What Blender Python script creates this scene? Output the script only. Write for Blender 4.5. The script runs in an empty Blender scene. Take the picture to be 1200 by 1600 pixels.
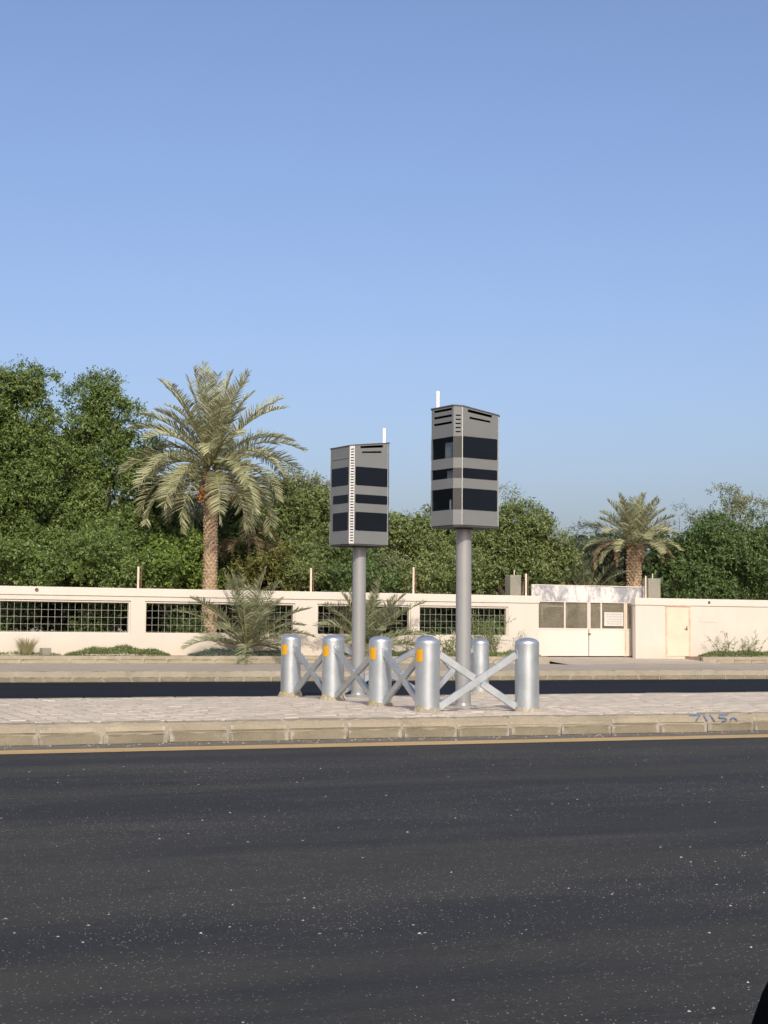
import bpy, bmesh, math, random
import numpy as np
from mathutils import Vector, Matrix

R = math.radians
scene = bpy.context.scene
COL = scene.collection

# ------------------------------------------------------------------ camera
EYE = 1.332
cam_d = bpy.data.cameras.new("camera")
cam = bpy.data.objects.new("camera", cam_d)
COL.objects.link(cam)
cam_d.sensor_fit = 'HORIZONTAL'
cam_d.sensor_width = 36.0
cam_d.lens = 72.0
cam_d.clip_start = 0.05
cam_d.clip_end = 6000
yaw, pitch, roll = math.atan2(2400, 5783), math.atan(184 / 2400), R(0.515)
F0 = Vector((math.sin(yaw), math.cos(yaw), 0)); R0 = Vector((math.cos(yaw), -math.sin(yaw), 0)); Z0 = Vector((0, 0, 1))
FW = F0 * math.cos(pitch) + Z0 * math.sin(pitch)
UP = Z0 * math.cos(pitch) - F0 * math.sin(pitch)
RT = R0 * math.cos(roll) + UP * math.sin(roll)
UP = -R0 * math.sin(roll) + UP * math.cos(roll)
cam.matrix_world = Matrix(((RT.x, UP.x, -FW.x, 0), (RT.y, UP.y, -FW.y, 0), (RT.z, UP.z, -FW.z, EYE), (0, 0, 0, 1)))
scene.camera = cam

# ------------------------------------------------------------------ sky and sun
SUN_EL = R(33)
SUN_XY = Vector((-0.26, -1.0)).normalized()          # towards the sun
w = bpy.data.worlds.new("World"); scene.world = w; w.use_nodes = True
nt = w.node_tree; nt.nodes.clear()
sky = nt.nodes.new("ShaderNodeTexSky"); sky.sky_type = 'NISHITA'; sky.sun_disc = False
sky.sun_elevation = SUN_EL; sky.sun_rotation = math.atan2(SUN_XY.x, SUN_XY.y)
sky.altitude = 0; sky.air_density = 1.0; sky.dust_density = 3.5; sky.ozone_density = 3.3
bg = nt.nodes.new("ShaderNodeBackground"); bg.inputs['Strength'].default_value = 0.15
wo = nt.nodes.new("ShaderNodeOutputWorld")
tint = nt.nodes.new("ShaderNodeMix"); tint.data_type = 'RGBA'; tint.blend_type = 'MULTIPLY'; tint.inputs[0].default_value = 1.0
tint.inputs[7].default_value = (1.14, 1.055, 1.13, 1)          # white balance of the whole sky
nt.links.new(sky.outputs[0], tint.inputs[6]); nt.links.new(tint.outputs[2], bg.inputs[0]); nt.links.new(bg.outputs[0], wo.inputs[0])
sd = bpy.data.lights.new("sun", 'SUN'); sd.energy = 3.2; sd.angle = R(0.53); sd.color = (1.0, 0.97, 0.80)
so = bpy.data.objects.new("sun", sd); COL.objects.link(so)
sdir = Vector((SUN_XY.x * math.cos(SUN_EL), SUN_XY.y * math.cos(SUN_EL), math.sin(SUN_EL)))
so.rotation_euler = (-sdir).to_track_quat('-Z', 'Y').to_euler()
so.location = (0, -5, 30)
scene.view_settings.view_transform = 'Standard'
scene.view_settings.look = 'None'
scene.view_settings.exposure = 0.0
scene.view_settings.gamma = 1.0
scene.view_settings.use_curve_mapping = False
scene.render.engine = 'CYCLES'

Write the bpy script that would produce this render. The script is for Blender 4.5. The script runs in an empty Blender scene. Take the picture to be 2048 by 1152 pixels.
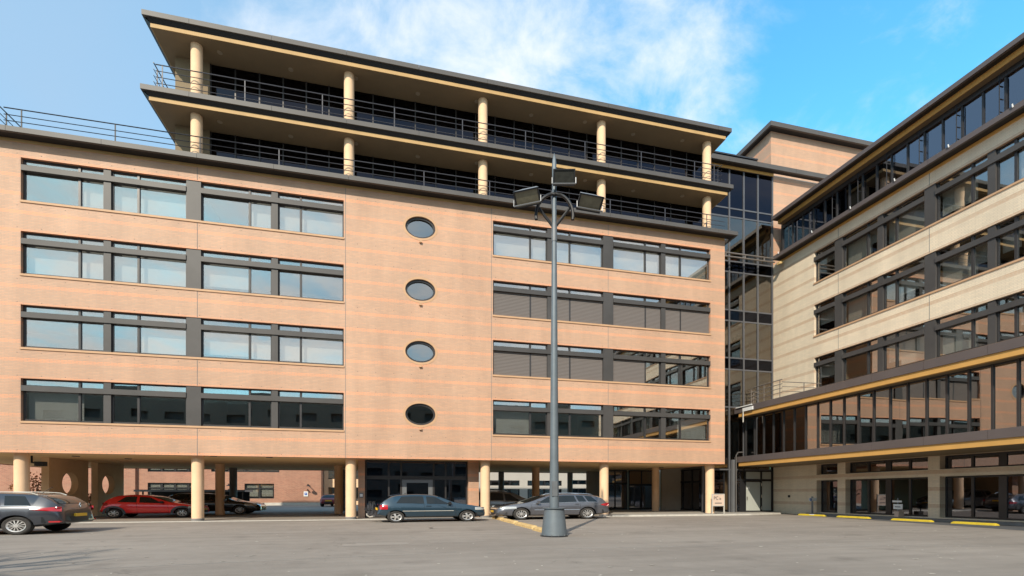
import bpy, bmesh, math, random
from mathutils import Vector, Matrix
import numpy as np
S = bpy.context.scene
COL = S.collection
R = math.radians
rng = random.Random(7)

# ------------------------------------------------------------------ camera, sky, sun
cam_d = bpy.data.cameras.new('camera'); cam = bpy.data.objects.new('camera', cam_d); COL.objects.link(cam)
YAW = 76.443
cam.location = (0, 0, 1.42)
cam.rotation_euler = (R(90), 0, R(YAW - 90))
cam_d.sensor_width = 36; cam_d.lens = 36 * 978 / 2048
cam_d.shift_y = (988 - 576) / 2048
cam_d.clip_end = 3000; cam_d.clip_start = 0.1
S.camera = cam

SUN_AZ, SUN_EL = 30.0, 36.0          # azimuth: to the left of the direction the main facade faces
to_sun = Vector((-math.sin(R(SUN_AZ)) * math.cos(R(SUN_EL)), -math.cos(R(SUN_AZ)) * math.cos(R(SUN_EL)), math.sin(R(SUN_EL))))
sd = bpy.data.lights.new('sun', 'SUN'); sun = bpy.data.objects.new('sun', sd); COL.objects.link(sun)
sd.energy = 3.95; sd.angle = R(0.6); sd.color = (1.0, 0.90, 0.74)
sun.rotation_euler = to_sun.to_track_quat('Z', 'Y').to_euler()

W = bpy.data.worlds.new('World'); S.world = W; W.use_nodes = True
def build_world():
    nt = W.node_tree; nt.nodes.clear()
    N = nt.nodes.new; L = nt.links.new
    out = N('ShaderNodeOutputWorld'); bg = N('ShaderNodeBackground'); bg.inputs['Strength'].default_value = 0.15
    L(bg.outputs[0], out.inputs[0])
    sky = N('ShaderNodeTexSky'); sky.sky_type = 'NISHITA'; sky.sun_disc = False
    sky.sun_elevation = R(SUN_EL); sky.sun_rotation = math.atan2(to_sun.x, to_sun.y)
    sky.air_density = 1.0; sky.dust_density = 0.6; sky.ozone_density = 1.4
    tint = N('ShaderNodeMixRGB'); tint.blend_type = 'MULTIPLY'; tint.inputs[0].default_value = 1
    tint.inputs[2].default_value = (0.90, 2.15, 2.2, 1)
    L(sky.outputs[0], tint.inputs[1])
    tc = N('ShaderNodeTexCoord'); sep = N('ShaderNodeSeparateXYZ'); L(tc.outputs['Generated'], sep.inputs[0])
    def M(op, a, b=None, c=None):
        n = N('ShaderNodeMath'); n.operation = op
        for i, v in enumerate((a, b, c)):
            if v is None: continue
            if isinstance(v, (int, float)): n.inputs[i].default_value = v
            else: L(v, n.inputs[i])
        return n.outputs[0]
    zc = M('MAXIMUM', sep.outputs[2], 0.02)
    zz = M('ADD', zc, 0.12)
    u = M('DIVIDE', sep.outputs[0], zz); v = M('DIVIDE', sep.outputs[1], zz)
    cb = N('ShaderNodeCombineXYZ'); L(u, cb.inputs[0]); L(v, cb.inputs[1]); cb.inputs[2].default_value = 3.7
    def noise(scale, detail, rough, off):
        mp = N('ShaderNodeMapping'); mp.inputs['Location'].default_value = off; L(cb.outputs[0], mp.inputs[0])
        n = N('ShaderNodeTexNoise'); n.inputs['Scale'].default_value = scale; n.inputs['Detail'].default_value = detail
        n.inputs['Roughness'].default_value = rough; n.inputs['Distortion'].default_value = 0.35
        L(mp.outputs[0], n.inputs['Vector']); return n.outputs['Fac']
    def ramp(f, a, b):
        m = N('ShaderNodeMapRange'); m.interpolation_type = 'SMOOTHSTEP'
        m.inputs['From Min'].default_value = a; m.inputs['From Max'].default_value = b
        L(f, m.inputs['Value']); return m.outputs[0]
    def lobe(d, w):
        d = Vector(d).normalized(); vm = N('ShaderNodeVectorMath'); vm.operation = 'DOT_PRODUCT'
        L(tc.outputs['Generated'], vm.inputs[0]); vm.inputs[1].default_value = d
        return ramp(vm.outputs['Value'], math.cos(R(w)), 1.0)
    big = noise(1.15, 4, 0.5, (2.3, 0.4, 0)); fine = noise(4.2, 10, 0.62, (0.7, 5.1, 0))
    mix = M('ADD', M('MULTIPLY', big, 0.34), M('MULTIPLY', fine, 0.66))
    bank = lobe((-0.02, 0.77, 0.64), 19); bank2 = lobe((0.30, 0.70, 0.65), 15); low = lobe((0.60, 0.70, 0.39), 14)
    bias = M('ADD', M('ADD', M('MULTIPLY', bank, 0.24), M('MULTIPLY', bank2, 0.125)), M('MULTIPLY', low, 0.09))
    back = M('MULTIPLY', ramp(v, 0.4, -0.6), 0.20)
    cloud = ramp(M('ADD', M('ADD', mix, bias), back), 0.54, 0.86)
    thin = M('ADD', M('MULTIPLY', noise(0.9, 5, 0.5, (4, 1, 0)), 0.7), 0.42)
    veil = M('MULTIPLY', M('MAXIMUM', ramp(u, 0.55, -0.85), ramp(v, 0.5, -0.9)), thin)
    veil = M('MINIMUM', veil, 0.92)
    m1 = N('ShaderNodeMixRGB'); L(veil, m1.inputs[0]); L(tint.outputs[0], m1.inputs[1]); m1.inputs[2].default_value = (2.45, 3.4, 4.5, 1)
    m2 = N('ShaderNodeMixRGB'); L(M('MULTIPLY', cloud, 0.90), m2.inputs[0]); L(m1.outputs[0], m2.inputs[1]); m2.inputs[2].default_value = (6.0, 6.1, 6.2, 1)
    L(m2.outputs[0], bg.inputs['Color'])
build_world()
S.view_settings.view_transform = 'Standard'; S.view_settings.look = 'None'
S.view_settings.gamma = 1.0; S.view_settings.use_curve_mapping = False
S.view_settings.exposure = 0.30
S.cycles.max_bounces = 8; S.cycles.transparent_max_bounces = 12; S.cycles.glossy_bounces = 4; S.cycles.diffuse_bounces = 4
S.cycles.caustics_reflective = False; S.cycles.caustics_refractive = False
S.cycles.use_denoising = True

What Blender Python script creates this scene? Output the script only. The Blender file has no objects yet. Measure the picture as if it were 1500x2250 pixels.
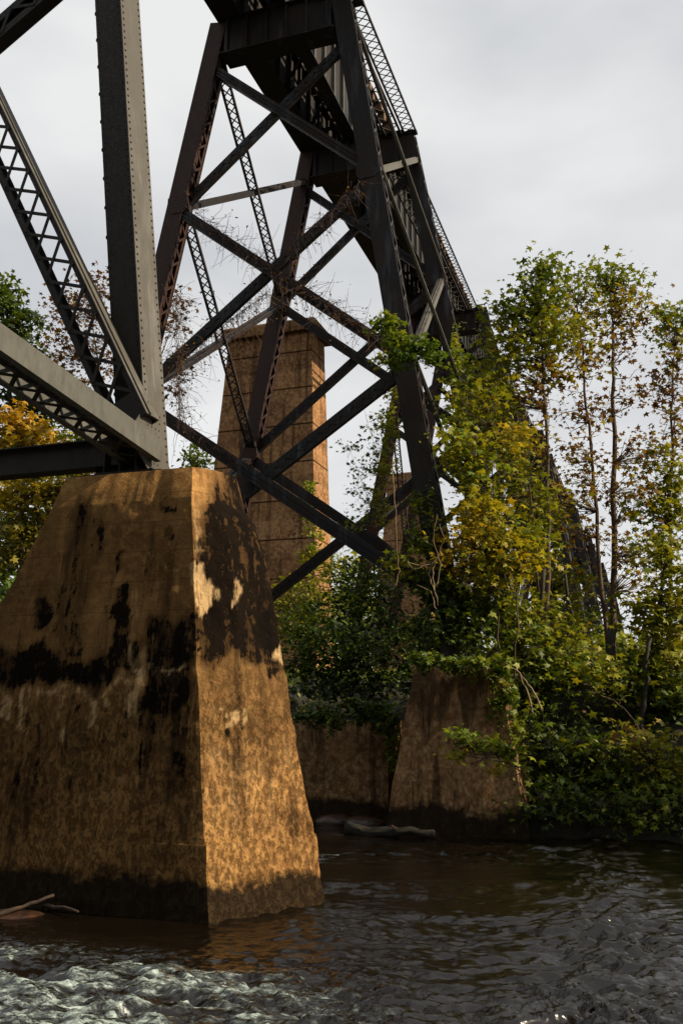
import bpy, math, random
import numpy as np
R = math.radians
rs = np.random.RandomState(7); random.seed(7)
scene = bpy.context.scene

# ---------------- camera, world, sun, exposure ----------------
PITCH = math.atan(429/2000); AZ = math.atan(682/2045.5)
cam_d = bpy.data.cameras.new('camera'); cam = bpy.data.objects.new('camera', cam_d)
scene.collection.objects.link(cam); scene.camera = cam
cam.location = (0, 0, 2.5); cam.rotation_euler = (math.pi/2 + PITCH, 0, 0)
cam_d.sensor_fit = 'VERTICAL'; cam_d.sensor_height = 36; cam_d.lens = 32; cam_d.clip_end = 3000; cam_d.clip_start = .05

SUN_AZ, SUN_EL = 102, 34          # azimuth clockwise from +Y
world = bpy.data.worlds.new('World'); scene.world = world; world.use_nodes = True
wn = world.node_tree; wn.nodes.clear()
def N(t, kind, **kw):
    n = t.nodes.new(kind)
    for k, v in kw.items():
        if hasattr(n, k) and not isinstance(v, tuple): setattr(n, k, v)
        else: n.inputs[k.replace('_', ' ')].default_value = v
    return n
out = wn.nodes.new('ShaderNodeOutputWorld'); bg = wn.nodes.new('ShaderNodeBackground')
sky = wn.nodes.new('ShaderNodeTexSky'); sky.sky_type = 'NISHITA'; sky.sun_disc = False
sky.sun_elevation = R(SUN_EL); sky.sun_rotation = R(SUN_AZ)
tc = wn.nodes.new('ShaderNodeTexCoord'); mp = wn.nodes.new('ShaderNodeMapping'); mp.inputs['Scale'].default_value = (1, 1, 2.2)
nz = wn.nodes.new('ShaderNodeTexNoise'); nz.inputs['Scale'].default_value = 2.1; nz.inputs['Detail'].default_value = 5; nz.inputs['Roughness'].default_value = .48
cr = wn.nodes.new('ShaderNodeValToRGB')
cr.color_ramp.elements[0].position = .38; cr.color_ramp.elements[0].color = (5.5, 5.62, 5.8, 1)
cr.color_ramp.elements[1].position = .62; cr.color_ramp.elements[1].color = (7.7, 7.7, 7.65, 1)
mx = wn.nodes.new('ShaderNodeMixRGB'); mx.inputs[0].default_value = .93
L = wn.links.new
L(tc.outputs['Generated'], mp.inputs[0]); L(mp.outputs[0], nz.inputs['Vector']); L(nz.outputs['Fac'], cr.inputs[0])
L(sky.outputs[0], mx.inputs[1]); L(cr.outputs[0], mx.inputs[2]); L(mx.outputs[0], bg.inputs[0]); L(bg.outputs[0], out.inputs[0])
bg.inputs[1].default_value = .072
sd = bpy.data.lights.new('sun', 'SUN'); sd.energy = 5.0; sd.angle = R(.6); sd.color = (1, .83, .6)
sun = bpy.data.objects.new('sun', sd); scene.collection.objects.link(sun)
sun.rotation_euler = (R(90 - SUN_EL), 0, R(180 - SUN_AZ)); sun.location = (30, 0, 40)
scene.view_settings.view_transform = 'Standard'; scene.view_settings.look = 'None'
scene.view_settings.exposure = .68; scene.view_settings.gamma = 1
scene.render.resolution_x = 682; scene.render.resolution_y = 1024

# ---------------- frames: bridge axes u (along), v (across), h (up) ----------------
U = np.array([math.sin(AZ), math.cos(AZ), 0]); V = np.array([math.cos(AZ), -math.sin(AZ), 0]); Z = np.array([0, 0, 1.])
FW = np.array([0, math.cos(PITCH), math.sin(PITCH)]); UP = np.array([0, -math.sin(PITCH), math.cos(PITCH)]); X = np.array([1., 0, 0])
CP = np.array([0, 0, 2.5])
def W(u, v, h): return U*u + V*v + Z*h
def ray(x, y): return FW*2000 + X*(x-750) + UP*(1125-y)
def atu(x, y, u): r = ray(x, y); return CP + r*(u/(r@U))        # pixel -> point on the cross plane u
def aty(x, y, Y): r = ray(x, y); return CP + r*(Y/r[1])
def nrm(a): return a/(np.linalg.norm(a)+1e-12)

# ---------------- numpy value noise ----------------
_g = np.random.RandomState(3).rand(64, 64, 64)
def vn3(x, y, z):
    xi = np.floor(x).astype(int); yi = np.floor(y).astype(int); zi = np.floor(z).astype(int)
    f = lambda t: t*t*(3-2*t)
    a = f(x-xi); b = f(y-yi); c = f(z-zi); r = 0
    for i in (0, 1):
        for j in (0, 1):
            for k in (0, 1):
                r = r + _g[(xi+i) & 63, (yi+j) & 63, (zi+k) & 63]*(a if i else 1-a)*(b if j else 1-b)*(c if k else 1-c)
    return r
def fbm(x, y, z=0, o=4, g=.5):
    x = np.asarray(x, float); y = np.asarray(y, float); z = np.asarray(z, float)+0*x
    s = 0; a = 1; n = 0
    for i in range(o):
        s = s + a*vn3(x*2**i+i*7.3, y*2**i+i*3.1, z*2**i+i*5.7); n += a; a *= g
    return s/n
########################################
- Problem requirements -
Give again, exactly as written, only the lines that start at the one with "Write the bpy" and end at the one with "rng = random.Random(7)", both included. Skip any pictures.

- Result for this exercise -
Write the bpy script that would produce this render. The script is for Blender 4.5. The script runs in an empty Blender scene. Take the picture to be 2048 by 1152 pixels.
import bpy, bmesh, math, random
from mathutils import Vector, Matrix
import numpy as np
S = bpy.context.scene
COL = S.collection
R = math.radians
rng = random.Random(7)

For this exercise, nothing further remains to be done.